То обстоятельство, что "дом Бенуа" был нашим "родительским" домом в полном смысле слова, сыграло значительную роль во всем моем начальном мировосприятии, - приблизительно такую же роль, какую играют для других людей родовые усадьбы или замки. В смысле своего кубического содержания дом Бенуа, помещавшийся по Никольской улице (впоследствии переименованной в улицу Глинки) под номером 15 - мог, во всяком случае, вполне сравниться со средней величины замком, а так как в известный момент значительная часть его четырех этажей была занята разными членами семьи кашей, то в целом и составило род семейной твердыни или патриархального клана. Для психологии мальчика, имевшего в своем распоряжении совершенно необычайное количество комнат, имевшего на правах близкого родного, доступ повсюду и во всякое время, считавшего и самые лестницы, соединявшие разные этажи - за части своего обиталища - всё это расширяло и разнообразило "ощущение своего".

Оно воспитало и какое-то чувство защищенности в отношении всего окружающего - здесь, мол, я настоящий хозяин и никто меня тронуть не может. Наконец, будучи домом старым, уже обретавшим в своих стенах моих прародителей, он был напитан атмосферой традиционности и представлял собой какую-то "верность во времени". Не я и не "мы" только находили в этой "крепости" свое убежище, но здесь уже жили и папа с мамой и дедушка с бабушкой. Почти сто лет назад владели они все этим домом - срок для мальчика огромный - в особенности в городе Петербурге с его всего двухсотлетним прошлым.

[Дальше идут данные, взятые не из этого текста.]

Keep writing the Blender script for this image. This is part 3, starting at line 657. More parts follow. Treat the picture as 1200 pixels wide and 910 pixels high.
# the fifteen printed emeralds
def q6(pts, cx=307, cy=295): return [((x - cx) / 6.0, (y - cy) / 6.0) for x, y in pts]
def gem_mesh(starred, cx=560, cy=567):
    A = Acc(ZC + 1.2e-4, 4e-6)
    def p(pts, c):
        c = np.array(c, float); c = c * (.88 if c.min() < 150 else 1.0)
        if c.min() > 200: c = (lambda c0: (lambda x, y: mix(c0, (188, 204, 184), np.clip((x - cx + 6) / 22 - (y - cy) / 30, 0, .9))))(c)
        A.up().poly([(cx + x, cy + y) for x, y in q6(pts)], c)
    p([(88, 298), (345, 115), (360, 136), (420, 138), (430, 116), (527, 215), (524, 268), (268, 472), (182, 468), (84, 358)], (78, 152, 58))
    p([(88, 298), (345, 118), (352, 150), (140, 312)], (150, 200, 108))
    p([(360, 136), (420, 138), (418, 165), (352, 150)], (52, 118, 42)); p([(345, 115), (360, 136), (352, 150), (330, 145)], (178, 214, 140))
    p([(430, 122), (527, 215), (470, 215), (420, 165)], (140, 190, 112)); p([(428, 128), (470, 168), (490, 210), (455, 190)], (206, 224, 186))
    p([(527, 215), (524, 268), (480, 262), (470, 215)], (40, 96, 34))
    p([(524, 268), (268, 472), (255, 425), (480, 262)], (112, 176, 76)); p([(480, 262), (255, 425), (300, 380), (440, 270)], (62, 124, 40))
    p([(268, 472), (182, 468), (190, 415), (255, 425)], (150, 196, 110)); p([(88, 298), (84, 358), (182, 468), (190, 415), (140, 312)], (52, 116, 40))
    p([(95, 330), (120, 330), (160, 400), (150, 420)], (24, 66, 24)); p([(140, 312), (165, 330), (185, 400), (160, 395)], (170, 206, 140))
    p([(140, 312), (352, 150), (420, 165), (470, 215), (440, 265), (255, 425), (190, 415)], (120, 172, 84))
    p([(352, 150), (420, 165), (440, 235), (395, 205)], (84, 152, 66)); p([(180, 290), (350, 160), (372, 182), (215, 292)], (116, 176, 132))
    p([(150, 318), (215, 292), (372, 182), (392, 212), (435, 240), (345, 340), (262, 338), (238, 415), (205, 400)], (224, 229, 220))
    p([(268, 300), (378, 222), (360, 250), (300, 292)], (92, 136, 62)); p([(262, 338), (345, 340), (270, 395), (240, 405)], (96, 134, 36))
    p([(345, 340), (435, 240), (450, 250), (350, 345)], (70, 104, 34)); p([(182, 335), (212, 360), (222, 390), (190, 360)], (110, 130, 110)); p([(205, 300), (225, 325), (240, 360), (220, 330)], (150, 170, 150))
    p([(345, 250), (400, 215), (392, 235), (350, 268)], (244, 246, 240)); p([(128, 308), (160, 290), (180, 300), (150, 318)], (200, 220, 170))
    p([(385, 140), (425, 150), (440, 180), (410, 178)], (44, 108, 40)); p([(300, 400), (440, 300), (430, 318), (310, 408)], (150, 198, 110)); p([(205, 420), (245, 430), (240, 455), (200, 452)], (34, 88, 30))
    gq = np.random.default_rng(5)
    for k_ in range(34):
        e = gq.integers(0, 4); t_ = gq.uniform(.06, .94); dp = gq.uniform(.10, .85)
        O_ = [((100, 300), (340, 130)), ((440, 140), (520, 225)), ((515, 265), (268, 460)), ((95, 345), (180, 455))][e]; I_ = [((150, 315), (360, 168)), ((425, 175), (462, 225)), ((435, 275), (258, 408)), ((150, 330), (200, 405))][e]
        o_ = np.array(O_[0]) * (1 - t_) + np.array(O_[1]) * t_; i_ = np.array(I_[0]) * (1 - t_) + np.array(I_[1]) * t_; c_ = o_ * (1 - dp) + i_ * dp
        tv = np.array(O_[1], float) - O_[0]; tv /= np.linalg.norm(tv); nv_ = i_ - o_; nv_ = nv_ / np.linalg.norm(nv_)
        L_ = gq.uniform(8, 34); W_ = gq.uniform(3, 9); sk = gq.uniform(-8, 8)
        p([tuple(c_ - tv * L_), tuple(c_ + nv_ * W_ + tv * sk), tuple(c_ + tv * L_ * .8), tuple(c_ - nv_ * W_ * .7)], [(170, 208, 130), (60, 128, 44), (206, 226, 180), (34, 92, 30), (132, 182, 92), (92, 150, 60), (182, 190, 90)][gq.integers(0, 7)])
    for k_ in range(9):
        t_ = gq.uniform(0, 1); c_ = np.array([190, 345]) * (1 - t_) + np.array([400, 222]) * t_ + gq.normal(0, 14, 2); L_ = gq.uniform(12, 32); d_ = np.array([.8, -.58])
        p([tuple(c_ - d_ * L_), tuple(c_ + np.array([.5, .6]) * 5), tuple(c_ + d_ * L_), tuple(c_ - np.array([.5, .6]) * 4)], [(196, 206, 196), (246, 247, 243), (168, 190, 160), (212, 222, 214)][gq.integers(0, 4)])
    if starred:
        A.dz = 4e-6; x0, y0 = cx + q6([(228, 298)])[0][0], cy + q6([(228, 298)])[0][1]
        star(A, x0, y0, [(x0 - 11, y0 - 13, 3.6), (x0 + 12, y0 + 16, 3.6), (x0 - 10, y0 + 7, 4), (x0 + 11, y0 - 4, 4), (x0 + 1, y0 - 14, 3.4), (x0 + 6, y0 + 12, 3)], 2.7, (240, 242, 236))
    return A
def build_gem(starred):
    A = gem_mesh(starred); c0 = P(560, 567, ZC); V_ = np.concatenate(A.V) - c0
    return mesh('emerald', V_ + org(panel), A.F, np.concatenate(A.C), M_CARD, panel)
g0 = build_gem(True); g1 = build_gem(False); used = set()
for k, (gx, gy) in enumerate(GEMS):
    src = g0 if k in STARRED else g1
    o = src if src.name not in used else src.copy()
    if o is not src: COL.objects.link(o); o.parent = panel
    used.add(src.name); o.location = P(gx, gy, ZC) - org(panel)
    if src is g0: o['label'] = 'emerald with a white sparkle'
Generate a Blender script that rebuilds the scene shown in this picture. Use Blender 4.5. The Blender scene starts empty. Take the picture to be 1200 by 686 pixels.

Купил дом мой дед наполовину построенным еще в дни царствования Павла I, кажется, в 1799 году. В начале "дом Бенуа" был всего в три этажа (по русскому счету), но в архитектурном смысле он был тогда гораздо красивее, нежели каким он стал потом: он даже был настолько красив со своими группами тройных окон под полукруглыми арками, что его можно было приписать самому Гваренги. К сожалению, папа, которому дом достался в наследство, пожелав увеличить его доходность, надстроил еще один этаж и это обезличило фасад, ибо хотя тройные окна и остались, но как раз типичными полукружиями над ними пришлось пожертвовать. Зато сохранились в целости прелестные маски над окнами нижнего этажа (Маски эти приписывались скульптору Прокофьеву. Их было два типа. Одна изображала страшную, похожую на Горгону "рожу" с разинутым ртом, другая очень миловидную, улыбающуюся особу с курьезно повязанной над головой прической. Чередование выражений ужаса и веселья тоже сыграли свою роль в моей детской психологии.) и нетронутой осталась и характерная парадная лестница.

Эта парадная лестница начиналась внизу с прямого, ведшего вглубь, коридора, под, убранным сочными розетками, сводом, а затем сворачивала влево и опять подымалась широкими всходами между массивными столбами; на каждом повороте открывалась своеобразная перспектива. Всё это носило тяжелый и несколько мрачный характер, но и усиливало одновременное впечатление чего-то крепкого и надежного, почти крепостного. Я был убежден, что фамильные тени продолжают бродить именно по этой оставшейся нетронутой лестнице и должны были встречаться с нами, с их живыми потомками. При луне или тусклом сумраке белых ночей, да и освещаемая отблеском единственного фонаря, продолжавшего гореть на дворе всю ночь, - наша парадная превращалась в настоящую "декорацию для драмы", хоть никаких драм и трагедий в нашем доме за все мне известные периоды, слава Богу, не произошло.